Now, I tell kids who won’t stop with the cell phones to go and sit in the lunch area and text to their heart’s content so I can spend time teaching rather than taking valuable classroom time screeching away about putting cell phones away.
Also, in kid’s compositions I’m seeing things like U for you, g/f, b/f (girl friend, boy friend), KK (for OK) and, of course OMG and other Internet acronyms that I’ve told students repeatedly NOT TO USE (to little/no avail). Wait until employers see them all over job applications.
=^-.-^=
Reason #1 is the only one of those that’s even remotely true. There will always be something new, the new will find a hook, and the masses will flock to it. What the hook is who can say (the fun part about hooks is nobody sees them coming).
There’s a certain point in hitting the masses where the age group stop mattering. FB, with 1/9 of the planet signed on, is way past that point. An advertiser will hit lots of members of their target market on FB, just because there’s so many people.
He makes good points, but the example of MySpace’s annihilation by Facebook is flawed. MySpace, with its damn-near-impossible-to-read white/yellow lettering on black background, was designed for 15 year olds while adults absolutely hated it. Vast majorities of the world were never going to use MySpace. That nice, easy-to-read Facebook would wipe it out did not exactly require a crystal ball.
And for other, even more important reasons.
Kind of a side issue but I've never seen a single ad of any kind as part of gmail and use it every day. Guess it's because of adblock, noscript and using the slow interface.
Your whole comment is excellent but I am already seeing the same devolution of writing style in twenty somethings, probably including some of those younger hiring managers.
Or college admissions personnel, for that matter.
Applications for social networking will come and go. They are based on the technology of the day, and the days change.
What will not disappear, ever, is online social networking.
Something else has already come along.
Google plus. Very popular with the younger set that is unhappy with the privacy issues of facebook.

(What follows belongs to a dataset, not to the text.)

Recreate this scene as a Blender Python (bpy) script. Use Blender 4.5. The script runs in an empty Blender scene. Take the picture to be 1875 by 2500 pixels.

So if you want to discuss your massive New Year's morning hangover with your circle of friends, you never have to worry about your family or co-workers reading about it. Unless of course, you have certain of them added to your "friends" circle or you cross-post into the other circles.
I'm still feeling my way around Google Plus but already it seems like a much better method of social networking. Also (so far), the people on it seem to be a little more mature and intelligent than what you find on Facebook. My cousins with their cat pictures and endless invitations to stupid games and family trees haven't shown up yet!
What! You don’t get into the family tree thing?? It can be very interesting.
BTW - If you are an Adams, a la John Quincy, we are probably related! How about that! LOL
Not many people know it but Samuel Morse was a famous painter before he helped invent the telegraph and the code that bears his name. Small world.
Could be. Everybody seemed to be related back then.
“Have you seen what Gmail looks like these days?: I’ve never seen a single ad of any kind as part of gmail”
I use it all the time and have no ads on the screen. I didn’t install any add-ons to Chrome browser.